**Stated task:**
Print the lines starting at the line containing "Model this scene" and ending at the line containing "R_ = math.radians", exactly and in full, without the pictures.

**Task data:**
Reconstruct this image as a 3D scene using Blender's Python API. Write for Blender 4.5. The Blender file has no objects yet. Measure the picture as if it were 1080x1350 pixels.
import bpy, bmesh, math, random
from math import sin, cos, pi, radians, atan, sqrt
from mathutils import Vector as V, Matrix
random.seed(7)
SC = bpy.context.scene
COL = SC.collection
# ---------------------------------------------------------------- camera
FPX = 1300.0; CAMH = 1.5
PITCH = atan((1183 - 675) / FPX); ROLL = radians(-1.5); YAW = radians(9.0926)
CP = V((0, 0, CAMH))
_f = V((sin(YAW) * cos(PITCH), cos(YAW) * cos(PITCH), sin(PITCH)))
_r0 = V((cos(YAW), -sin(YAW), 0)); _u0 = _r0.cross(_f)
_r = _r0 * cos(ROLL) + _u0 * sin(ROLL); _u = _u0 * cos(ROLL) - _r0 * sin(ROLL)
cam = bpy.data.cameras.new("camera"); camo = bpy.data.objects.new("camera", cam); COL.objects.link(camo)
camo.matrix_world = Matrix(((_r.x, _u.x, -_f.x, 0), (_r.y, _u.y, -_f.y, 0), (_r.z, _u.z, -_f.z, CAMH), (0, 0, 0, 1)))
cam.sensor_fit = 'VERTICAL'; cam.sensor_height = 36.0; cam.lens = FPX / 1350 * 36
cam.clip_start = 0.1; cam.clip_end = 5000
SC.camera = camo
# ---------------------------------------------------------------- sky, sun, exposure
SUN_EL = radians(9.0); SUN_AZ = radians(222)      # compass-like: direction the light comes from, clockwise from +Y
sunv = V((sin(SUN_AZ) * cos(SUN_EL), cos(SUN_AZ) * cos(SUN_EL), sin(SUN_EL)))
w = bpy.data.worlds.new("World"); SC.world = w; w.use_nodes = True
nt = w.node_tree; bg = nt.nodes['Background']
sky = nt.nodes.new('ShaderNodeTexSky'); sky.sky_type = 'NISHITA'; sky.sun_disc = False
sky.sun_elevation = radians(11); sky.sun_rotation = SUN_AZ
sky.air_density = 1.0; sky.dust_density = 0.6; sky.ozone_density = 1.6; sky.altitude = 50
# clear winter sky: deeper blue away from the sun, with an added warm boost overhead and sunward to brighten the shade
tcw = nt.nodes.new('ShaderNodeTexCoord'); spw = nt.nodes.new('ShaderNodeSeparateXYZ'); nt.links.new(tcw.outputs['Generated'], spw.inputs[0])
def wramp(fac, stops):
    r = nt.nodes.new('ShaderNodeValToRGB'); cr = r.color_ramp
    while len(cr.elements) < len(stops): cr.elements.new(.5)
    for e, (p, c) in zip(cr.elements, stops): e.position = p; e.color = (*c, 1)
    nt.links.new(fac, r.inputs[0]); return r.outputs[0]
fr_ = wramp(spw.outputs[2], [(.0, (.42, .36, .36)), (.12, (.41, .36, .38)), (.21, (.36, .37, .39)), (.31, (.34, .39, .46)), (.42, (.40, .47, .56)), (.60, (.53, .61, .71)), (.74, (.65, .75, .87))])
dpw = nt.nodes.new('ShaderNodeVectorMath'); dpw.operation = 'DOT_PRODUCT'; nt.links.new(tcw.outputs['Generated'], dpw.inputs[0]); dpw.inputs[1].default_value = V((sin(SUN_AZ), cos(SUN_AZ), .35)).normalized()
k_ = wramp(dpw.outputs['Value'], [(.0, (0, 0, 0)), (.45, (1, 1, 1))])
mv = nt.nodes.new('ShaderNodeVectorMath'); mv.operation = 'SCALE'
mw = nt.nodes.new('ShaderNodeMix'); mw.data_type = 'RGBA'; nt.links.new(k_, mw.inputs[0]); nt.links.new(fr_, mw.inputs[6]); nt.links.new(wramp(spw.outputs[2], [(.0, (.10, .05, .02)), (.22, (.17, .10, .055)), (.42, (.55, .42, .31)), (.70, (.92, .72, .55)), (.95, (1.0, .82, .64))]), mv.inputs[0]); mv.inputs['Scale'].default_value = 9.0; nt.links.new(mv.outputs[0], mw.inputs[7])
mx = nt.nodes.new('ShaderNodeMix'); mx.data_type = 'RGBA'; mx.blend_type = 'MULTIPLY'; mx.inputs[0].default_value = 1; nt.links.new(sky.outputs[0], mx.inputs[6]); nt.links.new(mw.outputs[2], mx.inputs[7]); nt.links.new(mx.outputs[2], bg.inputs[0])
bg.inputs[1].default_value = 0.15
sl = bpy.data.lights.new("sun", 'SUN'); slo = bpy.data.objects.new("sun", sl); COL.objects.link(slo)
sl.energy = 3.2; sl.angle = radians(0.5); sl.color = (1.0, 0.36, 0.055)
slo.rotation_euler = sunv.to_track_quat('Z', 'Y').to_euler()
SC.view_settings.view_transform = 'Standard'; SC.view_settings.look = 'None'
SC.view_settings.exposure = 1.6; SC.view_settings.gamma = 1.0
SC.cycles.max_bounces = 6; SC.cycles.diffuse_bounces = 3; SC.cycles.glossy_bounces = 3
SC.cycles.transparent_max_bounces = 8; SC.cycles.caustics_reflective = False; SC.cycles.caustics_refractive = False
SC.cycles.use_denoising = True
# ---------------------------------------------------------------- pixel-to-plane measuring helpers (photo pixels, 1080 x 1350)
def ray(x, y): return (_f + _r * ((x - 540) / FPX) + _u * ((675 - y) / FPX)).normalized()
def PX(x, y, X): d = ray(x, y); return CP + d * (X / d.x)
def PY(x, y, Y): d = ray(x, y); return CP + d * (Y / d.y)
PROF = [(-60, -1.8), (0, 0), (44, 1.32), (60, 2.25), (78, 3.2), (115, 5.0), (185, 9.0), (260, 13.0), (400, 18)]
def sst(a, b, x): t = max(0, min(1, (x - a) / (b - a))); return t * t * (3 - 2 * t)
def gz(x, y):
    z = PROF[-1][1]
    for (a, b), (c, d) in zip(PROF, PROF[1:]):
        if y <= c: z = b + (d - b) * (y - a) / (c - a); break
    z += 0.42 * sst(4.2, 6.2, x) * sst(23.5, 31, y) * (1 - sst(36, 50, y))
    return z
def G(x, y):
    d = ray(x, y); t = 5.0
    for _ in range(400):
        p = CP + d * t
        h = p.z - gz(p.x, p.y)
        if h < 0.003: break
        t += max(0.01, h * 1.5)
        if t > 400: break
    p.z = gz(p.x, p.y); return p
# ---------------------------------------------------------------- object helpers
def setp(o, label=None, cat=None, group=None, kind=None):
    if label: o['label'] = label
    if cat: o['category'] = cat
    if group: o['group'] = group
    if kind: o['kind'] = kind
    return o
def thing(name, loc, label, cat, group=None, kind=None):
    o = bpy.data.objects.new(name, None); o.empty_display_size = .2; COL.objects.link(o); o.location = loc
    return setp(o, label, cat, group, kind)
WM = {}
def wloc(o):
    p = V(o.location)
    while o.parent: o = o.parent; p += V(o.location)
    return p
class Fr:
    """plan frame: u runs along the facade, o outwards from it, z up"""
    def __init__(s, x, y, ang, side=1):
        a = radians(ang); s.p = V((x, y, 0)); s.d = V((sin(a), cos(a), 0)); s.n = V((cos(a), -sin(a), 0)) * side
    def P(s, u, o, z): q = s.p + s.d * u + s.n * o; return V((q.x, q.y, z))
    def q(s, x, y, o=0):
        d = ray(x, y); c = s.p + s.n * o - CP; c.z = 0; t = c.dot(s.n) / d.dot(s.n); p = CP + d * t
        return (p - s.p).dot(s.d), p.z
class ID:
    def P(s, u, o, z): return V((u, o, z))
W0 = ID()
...
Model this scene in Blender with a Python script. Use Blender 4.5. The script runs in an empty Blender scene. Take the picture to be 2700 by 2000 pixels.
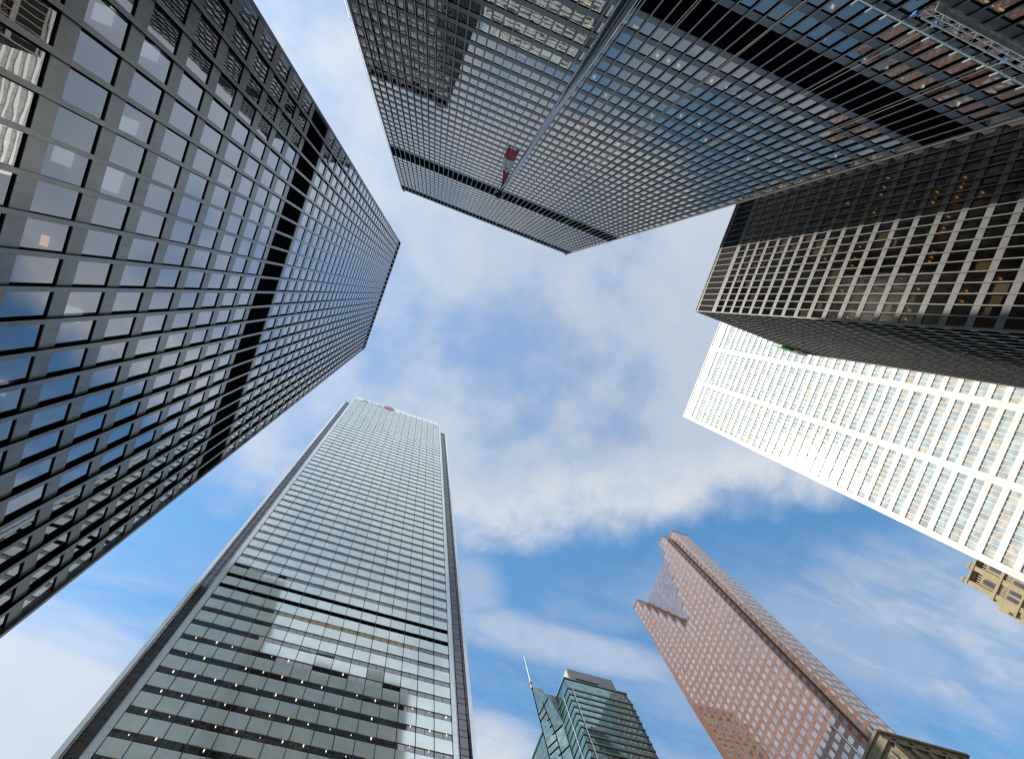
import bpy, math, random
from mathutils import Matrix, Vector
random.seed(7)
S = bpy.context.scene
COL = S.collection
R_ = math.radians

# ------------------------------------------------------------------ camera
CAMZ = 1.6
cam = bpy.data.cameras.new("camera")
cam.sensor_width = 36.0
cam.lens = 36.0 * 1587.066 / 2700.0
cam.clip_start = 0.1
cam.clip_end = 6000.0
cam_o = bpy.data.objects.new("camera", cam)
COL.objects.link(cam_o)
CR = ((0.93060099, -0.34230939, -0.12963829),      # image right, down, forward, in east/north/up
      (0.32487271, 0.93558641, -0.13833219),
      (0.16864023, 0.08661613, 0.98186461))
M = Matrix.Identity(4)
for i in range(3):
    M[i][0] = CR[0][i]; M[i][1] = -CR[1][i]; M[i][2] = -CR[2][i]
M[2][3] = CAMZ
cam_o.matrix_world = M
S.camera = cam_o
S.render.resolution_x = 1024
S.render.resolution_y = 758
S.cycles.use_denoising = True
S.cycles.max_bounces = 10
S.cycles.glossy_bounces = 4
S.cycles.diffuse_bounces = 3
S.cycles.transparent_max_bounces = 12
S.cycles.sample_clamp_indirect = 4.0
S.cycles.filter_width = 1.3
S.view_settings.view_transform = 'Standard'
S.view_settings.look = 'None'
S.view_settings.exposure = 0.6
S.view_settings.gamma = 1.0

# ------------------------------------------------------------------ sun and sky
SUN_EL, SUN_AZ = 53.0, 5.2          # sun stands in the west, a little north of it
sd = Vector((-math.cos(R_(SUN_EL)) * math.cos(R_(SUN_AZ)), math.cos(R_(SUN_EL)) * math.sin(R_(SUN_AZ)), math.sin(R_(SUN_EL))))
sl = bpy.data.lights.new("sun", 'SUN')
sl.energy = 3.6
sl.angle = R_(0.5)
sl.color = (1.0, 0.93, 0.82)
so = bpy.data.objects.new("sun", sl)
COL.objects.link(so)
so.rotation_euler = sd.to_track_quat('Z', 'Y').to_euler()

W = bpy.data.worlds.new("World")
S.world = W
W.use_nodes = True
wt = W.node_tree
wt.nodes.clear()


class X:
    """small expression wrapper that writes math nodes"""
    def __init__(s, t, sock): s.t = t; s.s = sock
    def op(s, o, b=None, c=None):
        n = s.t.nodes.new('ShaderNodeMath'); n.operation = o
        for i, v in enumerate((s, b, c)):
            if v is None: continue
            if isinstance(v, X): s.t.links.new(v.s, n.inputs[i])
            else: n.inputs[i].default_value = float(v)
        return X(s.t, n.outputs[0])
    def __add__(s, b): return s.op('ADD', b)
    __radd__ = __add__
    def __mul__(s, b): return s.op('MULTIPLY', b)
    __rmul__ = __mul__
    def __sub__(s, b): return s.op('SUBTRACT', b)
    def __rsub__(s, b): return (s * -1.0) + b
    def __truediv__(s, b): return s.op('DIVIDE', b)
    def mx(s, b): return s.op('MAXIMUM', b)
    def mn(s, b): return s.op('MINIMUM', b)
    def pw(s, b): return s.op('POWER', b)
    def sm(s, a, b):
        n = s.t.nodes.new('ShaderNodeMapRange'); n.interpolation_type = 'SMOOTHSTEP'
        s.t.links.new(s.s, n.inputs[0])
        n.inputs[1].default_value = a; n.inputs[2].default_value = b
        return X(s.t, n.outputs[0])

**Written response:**
Model this scene in Blender with a Python script. Use Blender 4.5. The script runs in an empty Blender scene. Take the picture to be 2700 by 2000 pixels.
import bpy, math, random
from mathutils import Matrix, Vector
random.seed(7)
S = bpy.context.scene
COL = S.collection
R_ = math.radians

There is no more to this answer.